Timing- The movement was loud, exceptional, powerful, artistic, but did not break through a core of American middle-class sensibility in which the dull, conformist values of the 50s carried through to the 70s and 80s. Competitive capitalist societies and especially climax societies like the USA in this period granted substantial benefits to the loyalty and obedience of its subjects, many of which had formed concrete notions of life and purpose in the 40s and 50s. These people were "Great Society" foot soldiers, calm, religious, reserved, and not at all fazed or seduced by radicalism. America was the most powerful nation on Earth, and people's standard of living was increasing exponentially. 60s radicalism was but a pimple on the bosom of a Beauty Queen.
Pop Culture- Consumerism was inescapable as a component of the growth of the philosophy. The 60s was a feedback loop of culture feeding on culture, music, art, but fundamentally, youthful naivety and energy. Capitalism co-opted the alternative structures and neutralized the creative/destructive energy within the philosophical framework. It was OK to dress, talk, and act like the Weather Underground, but its patent illegality was not fashionable and during the course of the 60s the corporate structures, driven by a market for the trappings of radicalism, found a way to bank the profits it promised, co-opting the message and creating legions of false practicioners with no philosophical basis for belief or real advocacy.
Bad Plan- The radicals were not organized for politcal power, and this limited any chance they had at changing culture.
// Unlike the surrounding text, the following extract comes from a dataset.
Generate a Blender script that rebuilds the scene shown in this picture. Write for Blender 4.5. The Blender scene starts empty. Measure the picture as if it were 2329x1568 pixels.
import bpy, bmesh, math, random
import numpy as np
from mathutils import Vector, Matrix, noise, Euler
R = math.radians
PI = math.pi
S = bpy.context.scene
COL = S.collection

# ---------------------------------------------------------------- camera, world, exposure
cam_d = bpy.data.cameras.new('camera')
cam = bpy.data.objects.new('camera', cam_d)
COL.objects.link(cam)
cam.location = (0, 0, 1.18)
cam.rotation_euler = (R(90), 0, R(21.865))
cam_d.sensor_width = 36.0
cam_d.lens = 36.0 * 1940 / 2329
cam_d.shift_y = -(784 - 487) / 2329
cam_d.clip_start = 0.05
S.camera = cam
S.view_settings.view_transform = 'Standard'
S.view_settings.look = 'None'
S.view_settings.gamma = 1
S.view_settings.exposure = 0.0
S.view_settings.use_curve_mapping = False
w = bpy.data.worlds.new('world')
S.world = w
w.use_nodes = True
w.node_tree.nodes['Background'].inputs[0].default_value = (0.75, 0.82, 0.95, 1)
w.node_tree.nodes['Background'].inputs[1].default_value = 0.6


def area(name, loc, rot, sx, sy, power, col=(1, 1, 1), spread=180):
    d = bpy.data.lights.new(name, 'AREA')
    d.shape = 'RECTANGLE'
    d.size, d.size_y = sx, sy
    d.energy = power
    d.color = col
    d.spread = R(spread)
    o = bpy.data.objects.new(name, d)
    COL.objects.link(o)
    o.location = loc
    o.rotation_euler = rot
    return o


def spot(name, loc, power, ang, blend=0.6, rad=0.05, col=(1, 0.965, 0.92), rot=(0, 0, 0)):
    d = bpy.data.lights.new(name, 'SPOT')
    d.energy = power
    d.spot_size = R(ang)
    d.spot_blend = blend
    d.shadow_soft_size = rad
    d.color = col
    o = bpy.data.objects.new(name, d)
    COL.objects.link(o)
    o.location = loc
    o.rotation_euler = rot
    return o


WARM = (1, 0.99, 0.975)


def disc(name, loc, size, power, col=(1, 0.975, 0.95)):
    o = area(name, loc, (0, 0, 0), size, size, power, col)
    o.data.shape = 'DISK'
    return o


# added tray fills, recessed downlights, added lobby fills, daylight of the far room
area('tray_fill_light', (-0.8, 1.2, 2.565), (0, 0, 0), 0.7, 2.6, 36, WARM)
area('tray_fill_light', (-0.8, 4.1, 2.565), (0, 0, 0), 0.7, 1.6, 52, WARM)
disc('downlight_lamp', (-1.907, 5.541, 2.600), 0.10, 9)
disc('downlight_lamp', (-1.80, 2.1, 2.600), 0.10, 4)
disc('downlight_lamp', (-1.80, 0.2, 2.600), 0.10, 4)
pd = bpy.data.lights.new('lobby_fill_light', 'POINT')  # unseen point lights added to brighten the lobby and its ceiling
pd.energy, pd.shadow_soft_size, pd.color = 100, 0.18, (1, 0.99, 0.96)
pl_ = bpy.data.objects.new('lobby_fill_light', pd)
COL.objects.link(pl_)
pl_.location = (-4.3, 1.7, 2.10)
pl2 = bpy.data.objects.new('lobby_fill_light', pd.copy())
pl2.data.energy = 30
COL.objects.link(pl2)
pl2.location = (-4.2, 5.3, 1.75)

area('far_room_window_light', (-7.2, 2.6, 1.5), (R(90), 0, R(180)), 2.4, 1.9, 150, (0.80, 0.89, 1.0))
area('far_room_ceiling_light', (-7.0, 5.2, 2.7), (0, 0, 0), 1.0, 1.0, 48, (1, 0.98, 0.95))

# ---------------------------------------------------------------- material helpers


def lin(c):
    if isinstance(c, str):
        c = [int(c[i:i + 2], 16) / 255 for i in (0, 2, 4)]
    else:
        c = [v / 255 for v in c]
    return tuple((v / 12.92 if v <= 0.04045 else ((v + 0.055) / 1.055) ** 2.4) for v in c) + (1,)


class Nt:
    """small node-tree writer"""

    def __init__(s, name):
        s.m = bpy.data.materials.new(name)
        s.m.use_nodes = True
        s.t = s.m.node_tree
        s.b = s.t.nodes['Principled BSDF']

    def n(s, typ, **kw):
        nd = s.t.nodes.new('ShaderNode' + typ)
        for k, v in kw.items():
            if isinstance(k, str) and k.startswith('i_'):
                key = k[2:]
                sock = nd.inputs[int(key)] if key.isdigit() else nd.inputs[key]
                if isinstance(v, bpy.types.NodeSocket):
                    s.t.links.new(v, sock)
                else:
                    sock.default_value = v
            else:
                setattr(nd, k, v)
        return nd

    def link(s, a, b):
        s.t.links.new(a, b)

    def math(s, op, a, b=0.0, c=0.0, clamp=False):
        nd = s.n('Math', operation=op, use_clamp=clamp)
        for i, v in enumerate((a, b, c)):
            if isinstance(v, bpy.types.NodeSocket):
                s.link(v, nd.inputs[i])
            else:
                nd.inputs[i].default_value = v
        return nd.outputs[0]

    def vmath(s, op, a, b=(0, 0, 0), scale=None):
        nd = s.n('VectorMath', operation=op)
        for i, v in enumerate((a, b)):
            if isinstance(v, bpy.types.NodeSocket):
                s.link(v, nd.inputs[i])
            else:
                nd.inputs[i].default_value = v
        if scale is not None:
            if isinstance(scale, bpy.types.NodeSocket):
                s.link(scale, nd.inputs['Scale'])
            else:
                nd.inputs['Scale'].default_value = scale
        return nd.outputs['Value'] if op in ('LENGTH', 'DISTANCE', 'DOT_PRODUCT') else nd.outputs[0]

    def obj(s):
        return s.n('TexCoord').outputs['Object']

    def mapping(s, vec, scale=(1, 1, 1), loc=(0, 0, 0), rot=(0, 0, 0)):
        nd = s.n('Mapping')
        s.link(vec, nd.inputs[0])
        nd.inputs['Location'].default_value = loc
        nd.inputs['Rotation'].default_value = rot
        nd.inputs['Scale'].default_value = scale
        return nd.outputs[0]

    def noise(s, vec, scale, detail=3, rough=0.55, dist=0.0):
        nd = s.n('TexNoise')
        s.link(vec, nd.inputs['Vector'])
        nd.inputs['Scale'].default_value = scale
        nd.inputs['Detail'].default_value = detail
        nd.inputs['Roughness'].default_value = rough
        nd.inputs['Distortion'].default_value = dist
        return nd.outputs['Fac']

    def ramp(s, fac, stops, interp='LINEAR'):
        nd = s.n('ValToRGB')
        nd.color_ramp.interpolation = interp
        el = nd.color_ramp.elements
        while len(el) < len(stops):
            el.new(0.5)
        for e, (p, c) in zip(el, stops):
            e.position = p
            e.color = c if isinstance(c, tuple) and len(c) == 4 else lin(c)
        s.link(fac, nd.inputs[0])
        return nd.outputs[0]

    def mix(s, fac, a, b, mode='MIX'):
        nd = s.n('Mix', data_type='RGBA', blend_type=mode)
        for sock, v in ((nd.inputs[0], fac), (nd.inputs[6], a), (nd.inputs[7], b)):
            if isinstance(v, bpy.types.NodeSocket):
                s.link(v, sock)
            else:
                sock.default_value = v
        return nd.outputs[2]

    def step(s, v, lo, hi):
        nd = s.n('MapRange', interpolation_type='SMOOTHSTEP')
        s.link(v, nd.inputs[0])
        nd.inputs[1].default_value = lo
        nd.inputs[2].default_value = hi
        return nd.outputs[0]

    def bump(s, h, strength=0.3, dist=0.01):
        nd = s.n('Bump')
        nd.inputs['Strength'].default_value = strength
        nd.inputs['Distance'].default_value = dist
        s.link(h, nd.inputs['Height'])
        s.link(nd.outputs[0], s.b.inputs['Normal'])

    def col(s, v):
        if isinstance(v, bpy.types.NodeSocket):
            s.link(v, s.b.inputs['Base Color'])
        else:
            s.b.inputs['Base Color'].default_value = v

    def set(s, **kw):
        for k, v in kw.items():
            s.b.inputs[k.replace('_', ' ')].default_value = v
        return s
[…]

The anarchism of belief meant that their group was headed for social ghettoization, again a poor choice of tactic when competing with material capitalism. Revolution didn't make it to the ballot box. The cultural institutions repelled its advances out of hand. I would say it was the failure of idealism which produced the 70s and ascendent yuppie capitalism of the 80s, since acitvism became anathema when rotated out of pop culture favor. Liberal radicalism was bred out of people when they were confronted with physical and deep-seated cultural beliefs.
I think there is alot to learn from these experiences when thinking about the transition from cheap to scarce energy, and the formation of lifestyle and lifeways in personal terms. A lot of pioneering work in the business of turning one's back on civilization in general was accomplished and fleshed out in this period. The struggle of counterculture thinking and acting within consensus culture will always be a primary problem for people who want to "think different". The key is honest and thorough examination of its failures. The positive aspects of radicalism are not problematical and mostly personal in affect.
The simple reason for the fact that the status quo is not dead can be summed up easily: GDP. Too many people have too much investment in this system to abandon it. The market is truly a Frankenstein's monster, the Invisible Hand its manifestation. Revolution requires a recipie of several things, one being discontent and disaffection, so revolution can't be expected by the mass status quo until the whole scheme hits a very low point, and those who find more value in change outnumber those whose vested interests repel attmepts at change.